つまり、ブッチャーズだけの荒野。どこまでも都会的でない荒くギラギラしたギターの歪みに、どっしりと前進していくリズム、そしてタフだからこその純真な内省をぶっきらぼうに響かせる歌。細野晴臣辺りから始まる日本のカントリーミュージック受容史の都市的な感じ(持論です。そのうち別のところで書きます)にあさっての方角から衝突するような(本人はその気はなかろうが)、和製オルタナカントリーロックの、それは登場だったのではないか(オルタナカントリーというジャンルについても、私見によって元の意味合いからかなりズレていますが)。風通しの爽やかな殺風景。

その点、この曲は『ファウスト』と共に、まさにその荒野を行くテーマソングの決定版だろう。この曲の場合、特にバッキングで歪んだエレキとともにかき鳴らされるアコギの響きが印象的だ。リードのギターも、フレーズというよりももっとこう、空気中の粉か水分か何かがきらめくような不思議な揺らぎがあり、荒野的な鮮やかで乾いたサイケさを醸し出している(まあ歌詞には「雨上がり」なんて単語も出てくるが細かいことは言いっこなしだ)。
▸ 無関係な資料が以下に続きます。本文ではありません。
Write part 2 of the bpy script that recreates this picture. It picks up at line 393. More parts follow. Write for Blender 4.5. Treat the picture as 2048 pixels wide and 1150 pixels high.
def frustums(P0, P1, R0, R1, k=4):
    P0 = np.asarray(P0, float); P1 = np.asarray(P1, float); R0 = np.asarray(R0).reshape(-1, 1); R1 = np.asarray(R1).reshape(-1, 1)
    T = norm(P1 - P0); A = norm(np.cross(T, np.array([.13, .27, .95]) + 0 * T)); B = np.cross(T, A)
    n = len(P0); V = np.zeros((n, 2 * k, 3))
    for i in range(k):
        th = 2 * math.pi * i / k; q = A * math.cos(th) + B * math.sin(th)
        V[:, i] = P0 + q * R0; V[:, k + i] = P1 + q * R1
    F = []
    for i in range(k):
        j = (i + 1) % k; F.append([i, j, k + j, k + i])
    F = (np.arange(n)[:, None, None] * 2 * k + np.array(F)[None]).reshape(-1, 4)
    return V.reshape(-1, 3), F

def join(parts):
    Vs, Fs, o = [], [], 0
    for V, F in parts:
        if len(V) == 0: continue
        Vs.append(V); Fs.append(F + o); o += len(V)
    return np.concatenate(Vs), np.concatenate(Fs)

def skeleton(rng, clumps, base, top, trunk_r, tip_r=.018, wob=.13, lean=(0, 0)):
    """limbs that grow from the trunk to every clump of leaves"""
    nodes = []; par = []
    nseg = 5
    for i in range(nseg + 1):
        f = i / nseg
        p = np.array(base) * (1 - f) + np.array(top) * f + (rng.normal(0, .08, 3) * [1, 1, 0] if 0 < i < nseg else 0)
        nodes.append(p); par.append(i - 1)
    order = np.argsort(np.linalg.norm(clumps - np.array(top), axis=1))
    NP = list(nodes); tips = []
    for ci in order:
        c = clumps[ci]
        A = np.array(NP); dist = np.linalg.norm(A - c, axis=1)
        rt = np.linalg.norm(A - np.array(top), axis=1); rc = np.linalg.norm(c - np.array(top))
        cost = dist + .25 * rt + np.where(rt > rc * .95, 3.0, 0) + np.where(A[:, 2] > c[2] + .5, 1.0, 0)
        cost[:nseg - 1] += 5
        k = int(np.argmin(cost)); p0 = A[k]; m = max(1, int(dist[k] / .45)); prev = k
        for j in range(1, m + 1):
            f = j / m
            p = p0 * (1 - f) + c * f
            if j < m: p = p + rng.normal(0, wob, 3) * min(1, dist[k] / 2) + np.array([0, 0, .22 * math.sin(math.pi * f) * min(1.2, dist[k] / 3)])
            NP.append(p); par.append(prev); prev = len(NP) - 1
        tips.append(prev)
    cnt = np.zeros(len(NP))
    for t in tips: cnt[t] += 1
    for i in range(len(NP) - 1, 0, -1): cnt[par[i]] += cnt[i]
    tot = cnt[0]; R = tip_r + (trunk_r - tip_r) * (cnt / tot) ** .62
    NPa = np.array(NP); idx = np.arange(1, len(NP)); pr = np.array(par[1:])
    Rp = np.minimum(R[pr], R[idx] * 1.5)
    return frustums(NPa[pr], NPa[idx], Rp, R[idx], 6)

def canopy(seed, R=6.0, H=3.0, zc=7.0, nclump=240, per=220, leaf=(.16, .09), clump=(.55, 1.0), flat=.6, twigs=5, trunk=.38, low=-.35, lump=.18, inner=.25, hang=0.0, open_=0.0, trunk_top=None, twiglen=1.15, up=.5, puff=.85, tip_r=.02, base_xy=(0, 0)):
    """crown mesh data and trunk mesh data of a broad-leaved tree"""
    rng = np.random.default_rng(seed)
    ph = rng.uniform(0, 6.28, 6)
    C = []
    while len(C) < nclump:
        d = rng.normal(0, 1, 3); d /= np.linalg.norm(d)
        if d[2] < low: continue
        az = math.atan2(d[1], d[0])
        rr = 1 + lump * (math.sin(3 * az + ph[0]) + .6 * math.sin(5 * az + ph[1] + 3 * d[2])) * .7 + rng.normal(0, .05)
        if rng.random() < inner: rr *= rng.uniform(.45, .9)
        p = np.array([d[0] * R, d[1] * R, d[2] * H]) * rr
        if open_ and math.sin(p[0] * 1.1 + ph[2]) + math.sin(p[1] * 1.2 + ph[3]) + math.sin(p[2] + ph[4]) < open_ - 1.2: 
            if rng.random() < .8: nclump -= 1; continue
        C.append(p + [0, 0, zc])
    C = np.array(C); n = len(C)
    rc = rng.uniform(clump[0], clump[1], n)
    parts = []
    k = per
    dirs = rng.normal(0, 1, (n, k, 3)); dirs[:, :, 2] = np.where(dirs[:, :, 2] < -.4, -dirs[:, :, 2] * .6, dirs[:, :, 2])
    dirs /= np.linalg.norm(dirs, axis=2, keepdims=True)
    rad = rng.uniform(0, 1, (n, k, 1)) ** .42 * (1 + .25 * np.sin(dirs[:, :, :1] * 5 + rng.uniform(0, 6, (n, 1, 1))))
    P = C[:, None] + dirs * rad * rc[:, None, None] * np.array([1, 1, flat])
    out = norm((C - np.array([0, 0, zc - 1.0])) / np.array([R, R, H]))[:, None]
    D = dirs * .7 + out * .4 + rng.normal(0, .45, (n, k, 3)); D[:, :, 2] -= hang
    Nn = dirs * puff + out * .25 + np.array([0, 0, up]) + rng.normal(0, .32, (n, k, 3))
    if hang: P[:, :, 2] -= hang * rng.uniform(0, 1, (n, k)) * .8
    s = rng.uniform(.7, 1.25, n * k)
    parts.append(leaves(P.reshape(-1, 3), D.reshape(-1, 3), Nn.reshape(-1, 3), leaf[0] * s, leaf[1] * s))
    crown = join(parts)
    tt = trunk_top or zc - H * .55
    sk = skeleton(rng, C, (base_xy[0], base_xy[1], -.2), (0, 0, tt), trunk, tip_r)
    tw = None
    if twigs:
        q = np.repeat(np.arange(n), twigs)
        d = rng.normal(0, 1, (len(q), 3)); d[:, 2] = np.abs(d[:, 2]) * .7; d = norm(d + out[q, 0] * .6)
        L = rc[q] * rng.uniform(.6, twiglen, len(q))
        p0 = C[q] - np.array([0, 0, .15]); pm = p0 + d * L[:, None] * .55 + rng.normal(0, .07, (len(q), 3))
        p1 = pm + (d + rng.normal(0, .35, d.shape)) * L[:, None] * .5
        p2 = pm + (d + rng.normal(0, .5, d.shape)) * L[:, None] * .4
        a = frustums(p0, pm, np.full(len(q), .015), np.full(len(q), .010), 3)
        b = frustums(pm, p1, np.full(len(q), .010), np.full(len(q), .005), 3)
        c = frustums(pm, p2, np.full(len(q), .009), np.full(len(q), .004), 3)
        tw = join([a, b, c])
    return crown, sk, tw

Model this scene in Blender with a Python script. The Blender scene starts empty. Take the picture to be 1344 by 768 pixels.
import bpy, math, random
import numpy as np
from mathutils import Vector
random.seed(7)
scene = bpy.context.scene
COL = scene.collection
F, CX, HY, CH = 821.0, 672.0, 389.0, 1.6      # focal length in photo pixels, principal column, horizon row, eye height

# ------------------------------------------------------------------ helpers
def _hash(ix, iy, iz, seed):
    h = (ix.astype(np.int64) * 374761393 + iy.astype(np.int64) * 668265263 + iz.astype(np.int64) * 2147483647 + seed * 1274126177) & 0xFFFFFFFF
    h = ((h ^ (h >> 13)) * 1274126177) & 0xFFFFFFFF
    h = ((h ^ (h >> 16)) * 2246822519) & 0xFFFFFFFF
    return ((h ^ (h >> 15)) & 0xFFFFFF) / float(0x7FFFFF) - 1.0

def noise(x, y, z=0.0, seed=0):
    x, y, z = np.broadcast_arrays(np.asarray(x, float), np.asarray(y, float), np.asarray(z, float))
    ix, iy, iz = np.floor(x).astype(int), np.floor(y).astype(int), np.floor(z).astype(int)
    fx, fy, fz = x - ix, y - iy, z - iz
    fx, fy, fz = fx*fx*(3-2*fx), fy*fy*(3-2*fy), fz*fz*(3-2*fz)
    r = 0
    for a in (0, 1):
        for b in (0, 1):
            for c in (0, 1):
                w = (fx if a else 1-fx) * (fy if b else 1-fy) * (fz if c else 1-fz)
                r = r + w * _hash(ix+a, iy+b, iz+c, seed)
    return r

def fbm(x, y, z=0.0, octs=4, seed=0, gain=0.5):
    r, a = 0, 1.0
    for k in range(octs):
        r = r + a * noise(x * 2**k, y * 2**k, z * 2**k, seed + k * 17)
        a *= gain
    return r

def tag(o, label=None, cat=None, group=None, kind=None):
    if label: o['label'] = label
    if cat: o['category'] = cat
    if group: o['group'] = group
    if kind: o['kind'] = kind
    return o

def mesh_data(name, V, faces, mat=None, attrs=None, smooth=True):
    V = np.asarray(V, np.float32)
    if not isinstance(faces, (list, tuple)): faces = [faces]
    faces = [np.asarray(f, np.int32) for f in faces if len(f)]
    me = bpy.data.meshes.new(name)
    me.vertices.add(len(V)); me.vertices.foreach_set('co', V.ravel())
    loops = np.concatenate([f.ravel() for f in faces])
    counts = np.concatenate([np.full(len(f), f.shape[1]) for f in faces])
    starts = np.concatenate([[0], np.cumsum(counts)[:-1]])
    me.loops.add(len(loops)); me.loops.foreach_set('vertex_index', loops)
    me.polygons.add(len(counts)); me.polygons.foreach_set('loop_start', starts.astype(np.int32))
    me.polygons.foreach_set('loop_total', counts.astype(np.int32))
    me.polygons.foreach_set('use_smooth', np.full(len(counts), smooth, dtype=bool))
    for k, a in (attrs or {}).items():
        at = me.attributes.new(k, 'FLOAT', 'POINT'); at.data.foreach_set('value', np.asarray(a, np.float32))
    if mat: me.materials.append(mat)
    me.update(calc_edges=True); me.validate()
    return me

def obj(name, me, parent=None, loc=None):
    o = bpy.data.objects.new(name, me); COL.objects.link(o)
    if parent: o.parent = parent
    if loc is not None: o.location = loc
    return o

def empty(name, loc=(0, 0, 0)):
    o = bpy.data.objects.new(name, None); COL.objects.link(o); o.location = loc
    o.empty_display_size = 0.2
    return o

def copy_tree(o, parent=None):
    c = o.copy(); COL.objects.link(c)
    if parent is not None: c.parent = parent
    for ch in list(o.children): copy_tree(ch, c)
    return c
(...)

そしてやはり、力強さ。歌詞にもある通り、彼らは確信めいたものがある訳でもなく荒野を彷徨っている風ではあるが、それは虚無感に浸っている訳ではない。やはり流麗で明確なフレーズとは言いがたいギターソロはファズったささくれがかえって無心のまま遠くに響いていく感じがするし、そのソロ終わりからの畳み掛けるような曲展開はやはりどうしたって不格好で感動的だ。

どんどん行け!どこまでも行け!世界の果てまで。そんな子供染みた気持ちを、ブッチャーズを聴いているとよく抱く。なんで奴らやぼくらは世界の果てなんてものを目指すんだろう。そこは結局のところとても寂しい道中だったり、悲しい結末だったりしそうなものなのに。冒険心か、好奇心か、旅行気分か、戯れか、ヤケクソか、言い訳か。知ったことか。普通にしゃべると全然訳分からない吉村秀樹の言葉が、歌詞というメロディの枠に嵌められることでそのロマンを多く抽出し、そしてそれ以上をギターをはじめバンドサウンドが語らずに語る。

流れるように僕は汚れた/汚れた花を指でなぞった
 雨上がり/佇む/向かい風が襟を揺らしてる

個人的には、より音が整理された『荒野ニオケル〜』よりもこの辺りの時期の方が荒野っぽさを感じるところ。アルバム『未完成』に至っては録音されたギターは一本だけなのにあの音の厚み・おおらかな殺伐さ。

あと、余談ですが「世界の果てに行く」なんて時間も金も手間もかかること現実的にはできないし、だからこそ本を読んだり映画を見たり音楽を聴いたり、ってのがあるよなあ、とは時々思います。なんか村上春樹とかも「世界の果て」願望で説明できそうな気がしてきたぞ。